An amiable little bauble of a film with nothing much in mind besides simple entertainments, The Sheriff of Fractured Jaw is one of the better offerings from star Mansfield’s film output. Much like the aforementioned Destry, this too sees a fish-out-of-water sheriff with a penchant for not using firearms taking control of an anarchic town. Instead of James Stewart’s “aw, shucks” pre-war persona, the role is played Kenneth Moore in bumbling British mode. His sheriff is frequently blind to the dangers around him, and his blind luck in negotiating these various scenarios.

It offers up a consistently bemused atmosphere, never truly reaching for anything beyond mild diversions. This is fine, as it does this job with great efficiency Walsh had made better films before this, masterpieces such as White Heat, The Roaring Twenties, The Thief of Bagdad, and Sadie Thompson, but he brings a professionalism and craft that makes the entire thing run like clockwork. It never reaches beyond mere competency, but it is a fine enough diversion while it plays.

By the early-60s, her film career was largely finished, and she had pivoted to nightclubs, performance tours, and performing onstage. Part of the rejection of her as a screen presence was her lackluster material, but her publicity shenanigans, which have an entire Wikipedia article dedicated to them, played just as large a role. It seemed as if audiences at large tired of her antics, including meeting with Anton LaVey, breathy baby voice affectation, and overly friendly relationship with the press.

Essentially, Mansfield’s self-made star image became her own prison, and she later complained in life that the public cared more about her curvy figure than her intellectual pursuits or accomplishments. Her penchant for wearing clothing that “accidentally” broke or revealed a plunging bustline with no bra did her no favors in the sexual hypocrisy of the 1950s. Sure, they wanted to gawk at her, but they did not want her to so openly and cravenly supplicate for their attention and viewing pleasure.

The Los Angeles Times put it pretty succinctly, “She confuses publicity and notoriety with stardom and celebrity and the result is distasteful to the public.” Nine short years after The Sheriff of Fractured Jaw, Mansfield was playing small clubs across the country where she did her revue, which often included her shimmying out of dresses that revealed nude illusions beneath. It was during this tour that she played her final gig at the Gus Stevens Supper Club. Despite popular belief, she was not decapitated. She died from severe head trauma in the car accident, and the urban legend came from an accident police photo that showed what was probably her wig near the scene. She was only 34.
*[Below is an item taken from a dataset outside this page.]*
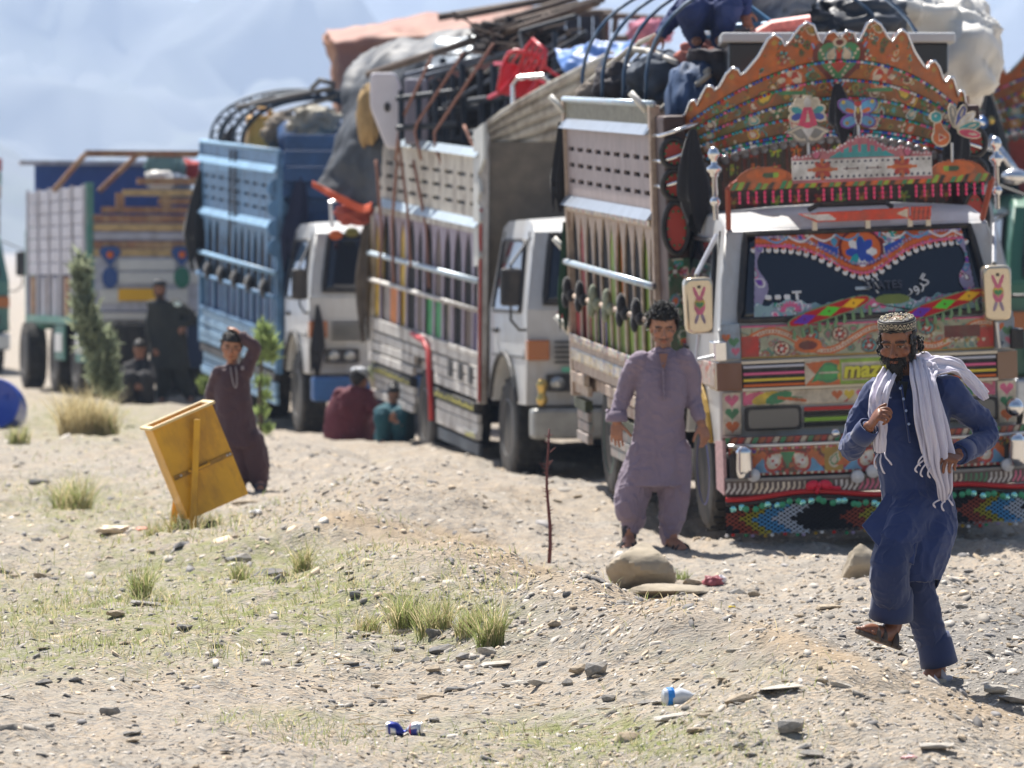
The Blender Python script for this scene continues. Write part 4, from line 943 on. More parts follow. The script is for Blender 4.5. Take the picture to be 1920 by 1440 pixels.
# tasselled red cloth boards on the wipers
def wiper_board(cx, cz, rot_):
    cv = Canvas(-0.30, 0.30, -0.06, 0.06, 0.006, C['red']); cv.mask = (np.abs(cv.U)/0.29)**2.6+(np.abs(cv.V)/0.05)**2.6 < 1; cv.rgb[:] = srgb(120,150,110)
    cv.rgb[(np.abs(cv.U)/0.275)**2.6+(np.abs(cv.V)/0.04)**2.6 < 1] = srgb(178,32,38)
    for u, col in ((-0.17, srgb(98,52,170)), (0.0, srgb(90,200,60)), (0.17, srgb(236,184,40))):
        cv.poly([(u-0.08, 0), (u, 0.033), (u+0.08, 0), (u, -0.033)], col); cv.ell(u, 0, 0.007, 0.007, C['maroon'])
    c_, s_ = math.cos(rot_), math.sin(rot_); f = lambda U, V: (cx+U*c_-V*s_, -0.045+0.12*np.clip(V*0+U*s_+cz-ZW0, 0, 9)*1.6+0*U, cz+U*s_+V*c_)
    o = cv.build('wiper_board', f, mat_vcol('felt', 0.85, var=0.1), c1, 0.015)
    fm = mat('sage_fringe', srgb(120,150,110), 0.9)
    for k in range(10):
        u = -0.26+0.058*k; x, y, z = f(np.array(u), np.array(-0.045)); x, y, z = float(x), float(y)-0.005, float(z)
        MB().tube([(x, y, z), (x+0.004, y-0.004, z-0.025), (x+0.01*math.sin(k), y-0.004, z-0.06)], [0.008, 0.012, 0.013], 6).build('fringe', fm, o)
wiper_board(-0.26, 1.475, 0.27); wiper_board(0.5, 1.49, 0.27)
# ---- front panels
def fpanel(name, u0, u1, v0, v1, draw, y=-0.012, res=0.0055, thick=0.012, par=c1, base=C['cream'], mask=None):
    cv = Canvas(u0, u1, v0, v1, res, base); draw(cv)
    return cv.build(name, lambda U, V: (U, y+0.05*(U/0.975)**2+0*V, V), ART(), par, thick)
def d_top(c):
    c.ornate(c.mask, [C['green'], C['teal'], C['pink'], C['orange'], C['cream'], C['lav']], 90, 0.06); m = c.mask; c.rgb[m] = c.rgb[m]*0.55+np.array(C['green'])*0.45*np.random.default_rng(1).random((m.sum(), 1))**0.4
    wv = [(u, 1.29+0.07*math.sin(u*9+1.0)) for u in np.linspace(-0.82, 0.82, 120)]
    c.stroke(wv, 0.05, C['orange']); c.stroke(wv, 0.022, C['cream']); c.dots(wv, 0.006, [C['red']], 0.02)
    for k in range(9):
        u = -0.76+0.19*k; v = 1.29-0.055*math.sin(u*9+1.0)
        c.ell(u, v, 0.055, 0.048, C['maroon']); c.ell(u, v, 0.046, 0.040, C['cream'] if k % 2 else C['teal']); c.flower(u, v, 0.04, 7, [C['red'], C['maroon']], C['white']); c.dots([(u-0.05, v-0.045), (u, v-0.06), (u+0.05, v-0.045)], 0.008, [C['cream']], 0.025)
    c.rect(-0.83, -0.72, 1.19, 1.33, C['red']); c.rect(0.72, 0.83, 1.19, 1.33, C['red']); c.rect(0.5, 0.74, 1.27, 1.35, C['maroon']); c.dots([(0.5, 1.25), (0.76, 1.25)], 0.012, [C['gold'], C['cream']], 0.03)
    c.rect(-0.83, 0.83, 1.185, 1.2, C['gold']); c.rect(-0.83, 0.83, 1.388, 1.4, C['pink']); c.ell(-0.4, 1.26, 0.09, 0.05, C['orange']); c.ell(-0.4, 1.26, 0.06, 0.03, C['maroon'])
fpanel('painted_panel', -0.83, 0.83, 1.185, 1.40, d_top)
gp = MB().lohi((-0.83, -0.004, 0.985), (0.83, 0.03, 1.17)).build('grille_recess', BLACK(), c1)
for k, col in enumerate((C['yellow'], C['orange'], C['pink'], srgb(190,190,200))):
    z = (1.05, 1.015, 1.09, 1.135)[k]
    for s in (-1, 1): MB().lohi((s*0.83, -0.02, z-0.008), (s*0.42, 0.0, z+0.009)).build('grille_slat', mat('slat_%d' % k if False else ['yellow_slat', 'orange_slat', 'pink_slat', 'grey_slat'][k], col, 0.45), gp, bevel=0.003)
for z in (0.99, 1.165): MB().lohi((-0.84, -0.022, z-0.009), (0.84, 0.0, z+0.009)).build('grille_trim', mat('cream_trim', C['cream'], 0.45), gp)
def d_plaque(c):
    for s in (-1, 1):
        c.poly([(s*0.43, 1.145), (s*0.20, 1.165), (s*0.20, 1.0), (s*0.43, 1.0), (s*0.36, 1.07)], C['orange']); c.paisley(s*0.29, 1.08, 0.11, [C['green'], srgb(60,170,90)], rot=-s*PI/2*1.0, flip=s); c.stroke([(s*0.33, 1.08), (s*0.22, 1.08)], 0.014, C['cream'])
        for v in (1.11, 1.055): c.ell(s*0.185, v, 0.035, 0.03, C['yellow'])
    c.rect(-0.2, 0.2, 1.0, 1.165, C['lime']); c.rect(-0.19, 0.19, 1.025, 1.14, C['cream'])
fpanel('badge_plaque', -0.43, 0.43, 1.0, 1.165, d_plaque, y=-0.034)
logo = mat('logo_yellow', srgb(214,206,60), 0.45); logo2 = mat('logo_shadow', srgb(120,100,40), 0.5)
lettering('mazda', c1, (0.006, -0.048, 1.043), 0.145, logo2, sx=1.0, name='badge_lettering', bold=0.008, shear=0.15); lettering('mazda', c1, (0, -0.053, 1.046), 0.145, logo, name='badge_lettering', bold=0.005, shear=0.15)
def d_strip(c):
    for s in (-1, 1):
        for k, col in enumerate((C['pink'], C['yellow'], C['green'])): c.ell(s*(0.77-0.085*k), 0.93, 0.09, 0.035, col, -s*0.3)
        c.stroke([(s*0.6, 0.93), (s*0.43, 0.905)], 0.02, C['orange']); c.stroke([(s*0.6, 0.94), (s*0.45, 0.925)], 0.008, C['green'])
        c.rect(s*0.83-0.02, s*0.83+0.02, 0.89, 0.975, C['pink'])
    for k, (u, col) in enumerate(((-0.22, C['orange']), (-0.14, C['yellow']), (-0.06, C['pink']), (0.06, C['pink']), (0.14, C['yellow']), (0.22, C['orange']))): c.heart(u, 0.935, 0.036, col)
    for u in (-0.17, 0.0, 0.1): c.stroke([(u, 0.888), (u+0.02, 0.9)], 0.012, C['red'])
fpanel('painted_strip', -0.83, 0.83, 0.882, 0.978, d_strip)
for s in (-1, 1):
    bz = MB().prism(rounded([(-0.185, -0.075), (0.185, -0.075), (0.185, 0.075), (-0.185, 0.075)], 0.02), (s*0.645, 0.0, 0.80), (1, 0, 0), (0, 0, 1), 0.025).build('lamp_bezel', BLACK(), c1)
    MB().prism(rounded([(-0.165, -0.06), (0.165, -0.06), (0.165, 0.06), (-0.165, 0.06)], 0.03), (s*0.645, -0.022, 0.80), (1, 0, 0), (0, 0, 1), 0.012).build('headlight', mat('dusty_lamp', (0.10, 0.105, 0.105), 0.15, coat=0.6), c1)
    MB().add([(s*0.84, -0.02, 0.985), (s*0.99, 0.06, 0.985), (s*0.99, 0.34, 0.985), (s*0.84, -0.02, 1.165), (s*0.99, 0.06, 1.165), (s*0.99, 0.3, 1.165), (s*0.84, 0.1, 0.985), (s*0.84, 0.1, 1.165)], [(0,1,4,3), (1,2,5,4), (3,4,5,7), (0,6,2,1), (0,3,7,6), (2,6,7,5)]).build('indicator', mat('smoky_amber', (0.22, 0.12, 0.07), 0.2, coat=0.4), c1)
    cv = Canvas(-0.06, 0.06, 0.70, 0.975, 0.006, C['cream'])
    for v, col in ((0.925, C['pink']), (0.84, C['green']), (0.755, C['orange'])): cv.heart(0, v, 0.045, col)
    cv.build('corner_panel', lambda U, V, s=s: (s*0.905+U, 0.02+0*U, V), ART(), c1, 0.01)
    cv = Canvas(-0.06, 0.06, 1.19, 1.42, 0.006, srgb(150,170,190)); cv.heart(-0.03, 1.33, 0.03, C['orange']); cv.heart(0.02, 1.3, 0.035, C['green']); cv.heart(0.03, 1.24, 0.03, C['pink'])
    cv.build('corner_panel', lambda U, V, s=s: (s*0.9+U, 0.015+0*U, V), ART(), c1, 0.01)
    MB().lohi((s*0.935, -0.03, 1.18), (s*1.02, 0.14, 1.31)).build('mirror_bracket', [CHROME(), BLACK()][s > 0], c1, bevel=0.01)
    # big chrome mirrors with a sticker
    pm = mat('cream_chrome', srgb(214,200,176), 0.22, 0.75)
    mx = -1.12 if s < 0 else 0.83
    arm = MB().tube([(s*0.9, 0.05, 1.23), (mx*1.02, -0.05, 1.2), (mx, -0.06, 1.36)], 0.014, 6).build('mirror_arm', STEEL(), c1)
    MB().tube([(mx, -0.04, 1.74), (s*0.92, 0.3, 1.98)], 0.016, 6).build('mirror_stay', STEEL(), arm)
    mr = MB().prism(rounded([(-0.085, 0), (0.085, 0), (0.095, 0.36), (-0.095, 0.36)], 0.05), (mx, -0.02, 1.37), (1, 0, 0), (0, 0, 1), 0.11).build('mirror', pm, arm, bevel=0.02, seg=3, smooth=True, auto=40)
    cv = Canvas(-0.05, 0.05, 1.41, 1.69, 0.005, (0, 0, 0)); cv.rgb[:] = -1
    for q in (-1, 1): cv.ell(q*0.022, 1.63, 0.045, 0.014, C['pink'], PI/2-q*0.35); cv.ell(q*0.02, 1.47, 0.04, 0.014, C['lav'], PI/2+q*0.3)
    cv.ell(0, 1.55, 0.04, 0.06, C['pink']); cv.heart(0, 1.56, 0.036, C['yellow']); cv.heart(0, 1.555, 0.026, C['green']); cv.ell(0, 1.67, 0.016, 0.014, C['black'])
    cv.mask = cv.rgb[..., 0] >= 0; cv.rgb = np.clip(cv.rgb, 0, 1); cv.build('sticker', lambda U, V, mx=mx: (mx+U, -0.134+0*U, V), ART(), mr)
for k, col in enumerate((C['black'], C['lime'], C['black'], C['red'])): MB().lohi((-0.44, -0.02, 0.735+0.034*k), (0.44, 0.0, 0.76+0.034*k)).build('grille_slat', mat(['dark_slat', 'lime_slat', 'dark_slat', 'red_slat'][k], col, 0.5), c1)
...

My personal introduction to her came in the form of song lyrics, including Blondie’s “Platinum Blonde” and Siouxsie and the Banshees’ “Kiss Them for Me.” My initial reference points for her were largely gleaned from her infamous stunts and notoriety rather than whatever skillset she had to get her into the public consciousness in the first place. Then I watched a few of her films and found that she had untapped potential as a comedienne, could do solid enough dramatic work, and seemed to drink in the camera’s gaze and affection. Mansfield deserved better in a variety of ways, but she also symbolizes her heyday in ways that have already been enumerated.